Jan 27 2012: Colour Photograph of an Unknown Woman in a Caravan with a Portable Television (c.1970s)

I’m not sure what it is, exactly, about photographs in which televisions appear that seems so compelling: perhaps it’s the conjunction of different layers of reality inside the single frame, as everyday life can be seen coming into collision with something fantastical or other or – as here – where the woman making tea coincides with another woman singing from a hymn sheet on the small screen in the foreground.
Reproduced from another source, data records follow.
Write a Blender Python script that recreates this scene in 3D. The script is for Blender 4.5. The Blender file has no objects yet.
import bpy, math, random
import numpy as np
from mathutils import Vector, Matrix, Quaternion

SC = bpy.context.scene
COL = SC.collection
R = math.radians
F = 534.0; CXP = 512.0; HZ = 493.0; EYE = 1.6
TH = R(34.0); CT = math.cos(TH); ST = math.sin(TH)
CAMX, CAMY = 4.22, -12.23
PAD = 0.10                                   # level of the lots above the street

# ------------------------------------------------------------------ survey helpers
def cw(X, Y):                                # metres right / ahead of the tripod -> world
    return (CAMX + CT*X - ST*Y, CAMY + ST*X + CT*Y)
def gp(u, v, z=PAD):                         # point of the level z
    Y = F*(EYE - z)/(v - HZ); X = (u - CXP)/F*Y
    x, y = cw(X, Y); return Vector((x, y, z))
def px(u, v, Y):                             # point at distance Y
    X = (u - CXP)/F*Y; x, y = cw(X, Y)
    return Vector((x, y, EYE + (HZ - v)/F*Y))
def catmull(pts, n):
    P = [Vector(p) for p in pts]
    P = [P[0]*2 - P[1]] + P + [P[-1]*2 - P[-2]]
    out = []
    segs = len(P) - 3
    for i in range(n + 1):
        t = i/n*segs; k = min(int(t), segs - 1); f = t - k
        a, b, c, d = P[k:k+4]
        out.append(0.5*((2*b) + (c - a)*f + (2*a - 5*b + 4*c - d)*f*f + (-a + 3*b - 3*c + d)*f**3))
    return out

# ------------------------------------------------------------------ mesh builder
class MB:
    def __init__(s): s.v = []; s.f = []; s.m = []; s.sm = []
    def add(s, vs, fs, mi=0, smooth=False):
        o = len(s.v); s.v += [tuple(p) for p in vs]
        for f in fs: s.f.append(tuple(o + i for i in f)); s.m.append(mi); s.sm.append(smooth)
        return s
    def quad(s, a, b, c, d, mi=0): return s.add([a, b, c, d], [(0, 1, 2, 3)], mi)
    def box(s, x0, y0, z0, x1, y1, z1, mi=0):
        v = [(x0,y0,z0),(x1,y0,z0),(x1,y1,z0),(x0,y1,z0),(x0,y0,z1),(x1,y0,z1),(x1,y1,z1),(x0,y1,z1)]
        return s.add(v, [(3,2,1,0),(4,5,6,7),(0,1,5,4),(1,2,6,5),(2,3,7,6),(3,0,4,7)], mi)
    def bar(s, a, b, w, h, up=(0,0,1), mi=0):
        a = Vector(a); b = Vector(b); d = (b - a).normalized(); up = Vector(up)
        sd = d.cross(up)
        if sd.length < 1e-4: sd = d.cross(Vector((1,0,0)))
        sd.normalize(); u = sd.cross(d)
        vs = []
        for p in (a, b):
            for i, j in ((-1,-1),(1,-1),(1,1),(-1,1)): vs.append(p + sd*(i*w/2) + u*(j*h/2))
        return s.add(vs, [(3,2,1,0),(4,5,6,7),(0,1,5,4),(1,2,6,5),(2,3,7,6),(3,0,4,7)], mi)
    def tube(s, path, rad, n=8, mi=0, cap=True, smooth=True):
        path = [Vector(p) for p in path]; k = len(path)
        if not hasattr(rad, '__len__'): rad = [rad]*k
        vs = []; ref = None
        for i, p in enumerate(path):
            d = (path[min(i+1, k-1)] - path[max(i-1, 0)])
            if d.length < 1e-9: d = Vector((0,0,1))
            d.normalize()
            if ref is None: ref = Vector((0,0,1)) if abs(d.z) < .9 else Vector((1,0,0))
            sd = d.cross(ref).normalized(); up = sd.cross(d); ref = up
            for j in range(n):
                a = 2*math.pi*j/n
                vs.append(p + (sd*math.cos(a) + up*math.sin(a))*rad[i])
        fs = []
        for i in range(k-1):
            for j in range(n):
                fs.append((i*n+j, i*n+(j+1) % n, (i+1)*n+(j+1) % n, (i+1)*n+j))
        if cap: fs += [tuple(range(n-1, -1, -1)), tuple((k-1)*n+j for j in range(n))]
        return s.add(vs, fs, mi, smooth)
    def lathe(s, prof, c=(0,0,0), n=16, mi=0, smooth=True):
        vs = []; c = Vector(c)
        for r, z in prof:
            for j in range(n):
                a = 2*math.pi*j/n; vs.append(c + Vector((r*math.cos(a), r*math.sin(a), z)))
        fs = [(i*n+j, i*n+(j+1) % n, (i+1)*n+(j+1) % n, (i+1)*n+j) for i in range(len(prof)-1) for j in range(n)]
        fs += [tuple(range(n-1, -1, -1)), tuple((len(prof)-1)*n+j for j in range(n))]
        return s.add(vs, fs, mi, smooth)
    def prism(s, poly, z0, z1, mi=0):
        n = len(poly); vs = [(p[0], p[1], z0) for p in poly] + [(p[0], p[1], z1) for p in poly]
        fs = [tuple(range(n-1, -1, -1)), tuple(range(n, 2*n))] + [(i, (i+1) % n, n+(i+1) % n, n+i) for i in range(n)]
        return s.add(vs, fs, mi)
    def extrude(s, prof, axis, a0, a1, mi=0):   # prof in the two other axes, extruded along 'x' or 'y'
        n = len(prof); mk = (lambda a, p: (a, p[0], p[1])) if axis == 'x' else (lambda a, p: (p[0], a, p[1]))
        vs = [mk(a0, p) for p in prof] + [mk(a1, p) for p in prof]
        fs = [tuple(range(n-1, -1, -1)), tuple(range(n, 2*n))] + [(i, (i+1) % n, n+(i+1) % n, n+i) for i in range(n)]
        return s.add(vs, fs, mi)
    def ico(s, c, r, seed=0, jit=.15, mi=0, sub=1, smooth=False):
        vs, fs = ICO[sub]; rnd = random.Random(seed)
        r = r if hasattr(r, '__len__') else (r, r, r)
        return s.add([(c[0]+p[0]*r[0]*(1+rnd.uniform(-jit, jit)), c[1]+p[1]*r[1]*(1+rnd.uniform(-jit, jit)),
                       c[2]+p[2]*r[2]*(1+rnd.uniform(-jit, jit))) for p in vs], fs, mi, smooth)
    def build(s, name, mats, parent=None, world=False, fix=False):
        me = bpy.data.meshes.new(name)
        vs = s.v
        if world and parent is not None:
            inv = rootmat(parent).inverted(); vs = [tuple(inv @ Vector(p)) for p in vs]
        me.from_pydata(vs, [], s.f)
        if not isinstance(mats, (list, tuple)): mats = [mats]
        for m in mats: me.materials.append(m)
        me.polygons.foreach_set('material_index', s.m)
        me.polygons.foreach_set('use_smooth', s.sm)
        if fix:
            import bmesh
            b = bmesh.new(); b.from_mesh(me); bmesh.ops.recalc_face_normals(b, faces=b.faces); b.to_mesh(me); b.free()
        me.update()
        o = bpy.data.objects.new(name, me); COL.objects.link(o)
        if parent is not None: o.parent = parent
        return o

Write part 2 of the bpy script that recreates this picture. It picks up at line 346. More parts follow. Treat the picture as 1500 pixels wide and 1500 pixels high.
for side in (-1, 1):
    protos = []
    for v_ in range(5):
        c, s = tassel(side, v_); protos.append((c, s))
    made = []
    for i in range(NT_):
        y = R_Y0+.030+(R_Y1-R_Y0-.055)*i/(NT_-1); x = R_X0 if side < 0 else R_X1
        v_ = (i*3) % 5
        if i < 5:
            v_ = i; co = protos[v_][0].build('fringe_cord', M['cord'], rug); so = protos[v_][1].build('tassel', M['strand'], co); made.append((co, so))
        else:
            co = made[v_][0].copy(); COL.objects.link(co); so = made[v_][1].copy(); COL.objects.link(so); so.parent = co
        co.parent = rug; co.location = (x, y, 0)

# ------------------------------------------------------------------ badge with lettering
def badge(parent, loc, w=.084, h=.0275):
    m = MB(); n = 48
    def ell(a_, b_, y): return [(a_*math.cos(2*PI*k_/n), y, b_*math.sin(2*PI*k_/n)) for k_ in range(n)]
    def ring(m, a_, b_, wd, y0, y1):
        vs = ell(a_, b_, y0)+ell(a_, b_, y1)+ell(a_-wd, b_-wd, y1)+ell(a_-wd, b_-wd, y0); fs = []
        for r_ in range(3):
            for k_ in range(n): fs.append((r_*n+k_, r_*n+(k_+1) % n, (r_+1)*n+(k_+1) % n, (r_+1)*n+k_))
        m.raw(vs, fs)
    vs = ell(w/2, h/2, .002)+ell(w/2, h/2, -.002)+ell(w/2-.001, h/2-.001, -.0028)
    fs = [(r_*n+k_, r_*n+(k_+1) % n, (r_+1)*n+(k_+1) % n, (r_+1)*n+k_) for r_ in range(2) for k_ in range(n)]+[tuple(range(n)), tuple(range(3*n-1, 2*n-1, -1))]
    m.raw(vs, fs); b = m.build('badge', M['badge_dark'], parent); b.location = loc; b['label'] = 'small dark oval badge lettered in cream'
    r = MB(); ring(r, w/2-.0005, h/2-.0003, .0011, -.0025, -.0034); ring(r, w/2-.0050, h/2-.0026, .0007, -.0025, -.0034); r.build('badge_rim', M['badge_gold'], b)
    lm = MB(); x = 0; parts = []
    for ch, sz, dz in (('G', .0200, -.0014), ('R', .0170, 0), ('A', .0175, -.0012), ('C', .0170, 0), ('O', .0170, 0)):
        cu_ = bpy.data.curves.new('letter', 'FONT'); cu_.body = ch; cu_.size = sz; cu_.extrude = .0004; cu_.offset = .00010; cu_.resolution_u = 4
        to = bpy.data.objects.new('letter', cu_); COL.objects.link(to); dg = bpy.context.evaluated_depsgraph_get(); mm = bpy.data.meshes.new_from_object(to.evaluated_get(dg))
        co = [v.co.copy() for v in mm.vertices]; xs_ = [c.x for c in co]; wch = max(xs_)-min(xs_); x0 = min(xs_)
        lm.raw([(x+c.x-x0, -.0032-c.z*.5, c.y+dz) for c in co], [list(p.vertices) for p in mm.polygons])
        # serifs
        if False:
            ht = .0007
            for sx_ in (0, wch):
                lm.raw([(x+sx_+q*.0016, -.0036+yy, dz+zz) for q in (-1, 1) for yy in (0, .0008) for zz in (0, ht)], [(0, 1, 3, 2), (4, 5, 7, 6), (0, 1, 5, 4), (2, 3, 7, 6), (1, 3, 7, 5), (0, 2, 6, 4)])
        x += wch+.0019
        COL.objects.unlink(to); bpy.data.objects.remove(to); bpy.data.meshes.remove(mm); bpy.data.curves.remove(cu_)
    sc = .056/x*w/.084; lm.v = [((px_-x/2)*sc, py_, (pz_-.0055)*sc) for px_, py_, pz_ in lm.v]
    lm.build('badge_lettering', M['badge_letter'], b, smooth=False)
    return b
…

I can only assume the TV is tuned to Songs of Praise or some similar Sunday evening British TV programme of the time, and the coming together of this transmission with the caravan’s decidedly seventies interior (all brown wood-grain effect and orange formica) is added to further, on closer inspection, by the tantalising hint of a reflection in the screen of the television that promises to (but doesn’t, quite) expose the unseen figure taking the photograph, whose perspective we, as viewers of the image, share (perhaps there’s also a distant echo in the photograph’s general composition of some of Richard Hamilton’s interiors of the 1960s, as discussed here?). One thing about the presence of TV images inside otherwise everyday settings is the sense of haunting that is evoked: the monochrome set beside the colour; the feeling of something unreal manifesting inside the territory of the real; the grainy presence of the screen held within the more concrete textures of the ordinary. For an instant, here, the mundane act of making tea inside a caravan becomes entangled with another presence that is itself everyday and explicable, but carries the eerie feeling of an unnatural manifestation.